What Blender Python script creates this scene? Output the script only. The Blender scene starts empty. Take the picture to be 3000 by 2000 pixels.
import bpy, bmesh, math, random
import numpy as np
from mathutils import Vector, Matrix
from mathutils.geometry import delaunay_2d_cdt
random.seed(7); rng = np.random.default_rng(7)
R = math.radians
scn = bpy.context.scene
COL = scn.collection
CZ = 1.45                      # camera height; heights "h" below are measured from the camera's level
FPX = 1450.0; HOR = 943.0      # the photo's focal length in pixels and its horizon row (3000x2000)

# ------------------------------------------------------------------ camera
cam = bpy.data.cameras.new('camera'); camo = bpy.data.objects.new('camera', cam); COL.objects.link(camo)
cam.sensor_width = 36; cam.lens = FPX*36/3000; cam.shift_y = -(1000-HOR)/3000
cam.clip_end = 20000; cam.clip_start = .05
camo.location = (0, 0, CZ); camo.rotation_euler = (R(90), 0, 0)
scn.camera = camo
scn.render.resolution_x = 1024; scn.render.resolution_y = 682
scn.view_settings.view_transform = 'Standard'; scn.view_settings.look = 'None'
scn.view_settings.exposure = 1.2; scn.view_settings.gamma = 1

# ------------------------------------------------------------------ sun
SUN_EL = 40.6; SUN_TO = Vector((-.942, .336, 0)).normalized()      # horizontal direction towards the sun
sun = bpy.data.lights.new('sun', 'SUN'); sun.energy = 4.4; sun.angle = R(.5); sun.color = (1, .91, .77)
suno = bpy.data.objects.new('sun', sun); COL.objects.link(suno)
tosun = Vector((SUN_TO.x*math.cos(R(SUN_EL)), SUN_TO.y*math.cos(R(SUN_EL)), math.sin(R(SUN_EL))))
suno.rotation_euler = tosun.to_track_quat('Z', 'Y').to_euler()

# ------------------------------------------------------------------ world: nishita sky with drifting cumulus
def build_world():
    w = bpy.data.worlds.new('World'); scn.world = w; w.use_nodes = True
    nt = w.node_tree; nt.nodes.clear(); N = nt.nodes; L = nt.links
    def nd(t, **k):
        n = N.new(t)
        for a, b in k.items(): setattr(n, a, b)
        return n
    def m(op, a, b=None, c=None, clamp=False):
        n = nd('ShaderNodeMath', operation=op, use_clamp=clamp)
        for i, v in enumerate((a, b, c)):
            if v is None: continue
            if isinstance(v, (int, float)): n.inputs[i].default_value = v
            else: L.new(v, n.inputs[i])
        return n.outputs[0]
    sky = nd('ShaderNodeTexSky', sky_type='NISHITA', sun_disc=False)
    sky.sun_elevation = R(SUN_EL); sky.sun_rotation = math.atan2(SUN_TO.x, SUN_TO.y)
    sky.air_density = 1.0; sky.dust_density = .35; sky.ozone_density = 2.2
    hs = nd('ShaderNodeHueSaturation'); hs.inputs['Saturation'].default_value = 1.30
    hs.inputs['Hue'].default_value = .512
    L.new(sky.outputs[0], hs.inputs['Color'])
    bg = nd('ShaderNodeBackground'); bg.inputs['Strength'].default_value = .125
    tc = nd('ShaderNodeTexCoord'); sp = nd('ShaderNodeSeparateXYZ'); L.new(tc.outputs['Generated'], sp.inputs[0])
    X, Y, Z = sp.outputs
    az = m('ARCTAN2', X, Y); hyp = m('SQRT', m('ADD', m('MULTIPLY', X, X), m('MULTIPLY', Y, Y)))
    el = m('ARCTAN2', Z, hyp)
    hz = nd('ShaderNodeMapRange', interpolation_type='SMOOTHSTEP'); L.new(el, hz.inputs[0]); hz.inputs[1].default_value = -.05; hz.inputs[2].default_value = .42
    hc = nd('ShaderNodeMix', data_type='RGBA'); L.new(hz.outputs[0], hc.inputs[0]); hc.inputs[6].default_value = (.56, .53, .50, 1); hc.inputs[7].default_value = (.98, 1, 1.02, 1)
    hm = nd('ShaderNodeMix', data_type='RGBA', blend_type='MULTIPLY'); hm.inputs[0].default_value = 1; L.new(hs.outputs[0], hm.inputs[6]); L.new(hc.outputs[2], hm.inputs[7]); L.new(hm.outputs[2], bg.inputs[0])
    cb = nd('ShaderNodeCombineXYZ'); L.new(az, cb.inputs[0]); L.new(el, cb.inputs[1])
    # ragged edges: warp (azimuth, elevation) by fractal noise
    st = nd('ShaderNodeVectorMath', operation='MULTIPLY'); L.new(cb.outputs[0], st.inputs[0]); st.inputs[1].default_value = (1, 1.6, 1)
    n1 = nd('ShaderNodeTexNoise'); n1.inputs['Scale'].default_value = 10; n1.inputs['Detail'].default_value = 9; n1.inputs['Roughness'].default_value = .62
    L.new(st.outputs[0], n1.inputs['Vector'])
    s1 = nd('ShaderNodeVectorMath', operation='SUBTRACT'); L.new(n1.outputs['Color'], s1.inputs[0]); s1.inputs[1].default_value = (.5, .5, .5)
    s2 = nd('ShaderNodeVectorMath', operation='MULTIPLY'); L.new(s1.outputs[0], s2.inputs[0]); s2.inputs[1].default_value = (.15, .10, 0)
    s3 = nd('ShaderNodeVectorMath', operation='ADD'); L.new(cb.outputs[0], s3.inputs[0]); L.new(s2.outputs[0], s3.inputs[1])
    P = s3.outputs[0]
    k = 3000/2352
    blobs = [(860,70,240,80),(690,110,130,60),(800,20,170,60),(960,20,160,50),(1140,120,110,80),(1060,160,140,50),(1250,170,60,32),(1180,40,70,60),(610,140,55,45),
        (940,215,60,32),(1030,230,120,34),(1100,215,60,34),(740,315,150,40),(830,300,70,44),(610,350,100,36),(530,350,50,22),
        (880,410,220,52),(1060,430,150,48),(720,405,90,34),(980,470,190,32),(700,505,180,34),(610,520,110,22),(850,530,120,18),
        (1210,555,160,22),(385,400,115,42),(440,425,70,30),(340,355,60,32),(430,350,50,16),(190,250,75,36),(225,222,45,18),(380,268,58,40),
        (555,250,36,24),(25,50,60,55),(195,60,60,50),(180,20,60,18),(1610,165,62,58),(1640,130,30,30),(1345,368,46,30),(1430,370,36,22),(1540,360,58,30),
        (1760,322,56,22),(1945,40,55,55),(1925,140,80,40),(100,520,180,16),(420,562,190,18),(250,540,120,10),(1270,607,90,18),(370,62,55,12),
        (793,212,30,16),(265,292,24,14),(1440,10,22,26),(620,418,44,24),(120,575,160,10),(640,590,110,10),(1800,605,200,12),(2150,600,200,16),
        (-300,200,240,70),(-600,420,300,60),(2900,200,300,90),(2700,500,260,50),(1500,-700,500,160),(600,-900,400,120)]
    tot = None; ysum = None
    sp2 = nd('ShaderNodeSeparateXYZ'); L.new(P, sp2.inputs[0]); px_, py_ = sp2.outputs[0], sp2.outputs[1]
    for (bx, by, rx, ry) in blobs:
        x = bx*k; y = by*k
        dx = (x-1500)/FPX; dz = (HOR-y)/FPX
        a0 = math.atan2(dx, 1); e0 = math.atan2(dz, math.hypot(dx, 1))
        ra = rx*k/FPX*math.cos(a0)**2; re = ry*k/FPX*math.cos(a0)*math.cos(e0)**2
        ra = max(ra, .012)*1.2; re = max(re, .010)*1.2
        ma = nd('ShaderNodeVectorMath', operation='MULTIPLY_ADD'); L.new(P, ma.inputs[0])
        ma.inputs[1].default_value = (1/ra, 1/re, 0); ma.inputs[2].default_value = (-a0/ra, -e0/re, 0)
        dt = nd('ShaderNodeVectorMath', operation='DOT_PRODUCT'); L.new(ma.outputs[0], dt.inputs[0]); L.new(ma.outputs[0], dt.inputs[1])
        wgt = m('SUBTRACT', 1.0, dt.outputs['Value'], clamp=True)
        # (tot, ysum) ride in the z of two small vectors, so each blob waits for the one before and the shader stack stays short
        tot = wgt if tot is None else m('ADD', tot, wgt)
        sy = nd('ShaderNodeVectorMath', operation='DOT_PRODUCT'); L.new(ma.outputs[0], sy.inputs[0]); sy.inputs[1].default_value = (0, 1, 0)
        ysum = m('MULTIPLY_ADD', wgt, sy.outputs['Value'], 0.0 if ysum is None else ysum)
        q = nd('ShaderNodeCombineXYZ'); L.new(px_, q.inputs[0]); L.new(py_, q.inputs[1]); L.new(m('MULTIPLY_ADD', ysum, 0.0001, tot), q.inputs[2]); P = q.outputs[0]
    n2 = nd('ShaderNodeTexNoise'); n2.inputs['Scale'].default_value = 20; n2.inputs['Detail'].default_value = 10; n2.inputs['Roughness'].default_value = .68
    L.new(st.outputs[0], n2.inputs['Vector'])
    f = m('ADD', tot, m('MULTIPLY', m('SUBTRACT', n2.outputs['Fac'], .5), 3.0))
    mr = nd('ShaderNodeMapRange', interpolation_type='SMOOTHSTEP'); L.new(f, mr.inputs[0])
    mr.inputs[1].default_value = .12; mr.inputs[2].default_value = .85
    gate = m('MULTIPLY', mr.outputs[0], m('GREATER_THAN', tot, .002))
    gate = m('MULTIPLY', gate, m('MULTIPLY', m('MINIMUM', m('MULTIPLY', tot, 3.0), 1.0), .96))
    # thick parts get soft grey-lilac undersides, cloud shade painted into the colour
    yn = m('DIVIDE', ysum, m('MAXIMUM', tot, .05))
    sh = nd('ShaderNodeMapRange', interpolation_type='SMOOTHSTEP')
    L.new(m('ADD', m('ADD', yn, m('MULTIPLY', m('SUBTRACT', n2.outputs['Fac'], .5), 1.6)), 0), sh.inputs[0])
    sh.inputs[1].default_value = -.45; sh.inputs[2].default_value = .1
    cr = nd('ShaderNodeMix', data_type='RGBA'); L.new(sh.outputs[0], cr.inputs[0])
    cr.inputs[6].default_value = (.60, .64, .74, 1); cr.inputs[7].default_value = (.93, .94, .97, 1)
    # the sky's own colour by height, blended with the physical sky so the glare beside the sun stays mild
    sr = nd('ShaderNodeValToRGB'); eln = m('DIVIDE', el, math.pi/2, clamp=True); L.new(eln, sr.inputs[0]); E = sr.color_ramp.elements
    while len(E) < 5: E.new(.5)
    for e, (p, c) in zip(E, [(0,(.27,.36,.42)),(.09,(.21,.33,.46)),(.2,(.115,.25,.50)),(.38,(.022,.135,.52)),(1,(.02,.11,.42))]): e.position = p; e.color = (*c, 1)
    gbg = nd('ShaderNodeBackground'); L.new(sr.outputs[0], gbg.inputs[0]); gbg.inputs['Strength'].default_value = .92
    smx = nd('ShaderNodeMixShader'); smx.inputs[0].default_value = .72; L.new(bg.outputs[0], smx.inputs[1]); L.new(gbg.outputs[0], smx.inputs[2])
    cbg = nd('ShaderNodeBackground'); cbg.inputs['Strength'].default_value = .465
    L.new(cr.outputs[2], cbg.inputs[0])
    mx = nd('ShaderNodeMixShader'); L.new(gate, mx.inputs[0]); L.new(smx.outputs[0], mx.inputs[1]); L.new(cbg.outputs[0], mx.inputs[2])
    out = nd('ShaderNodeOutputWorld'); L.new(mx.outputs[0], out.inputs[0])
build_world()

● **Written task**
Beginning at the top of the data, please return every line until and including the line containing "FPX = 1450.0;", copied exactly, and nothing past it.

● **Answer for the task**
What Blender Python script creates this scene? Output the script only. The Blender scene starts empty. Take the picture to be 3000 by 2000 pixels.
import bpy, bmesh, math, random
import numpy as np
from mathutils import Vector, Matrix
from mathutils.geometry import delaunay_2d_cdt
random.seed(7); rng = np.random.default_rng(7)
R = math.radians
scn = bpy.context.scene
COL = scn.collection
CZ = 1.45                      # camera height; heights "h" below are measured from the camera's level
FPX = 1450.0; HOR = 943.0      # the photo's focal length in pixels and its horizon row (3000x2000)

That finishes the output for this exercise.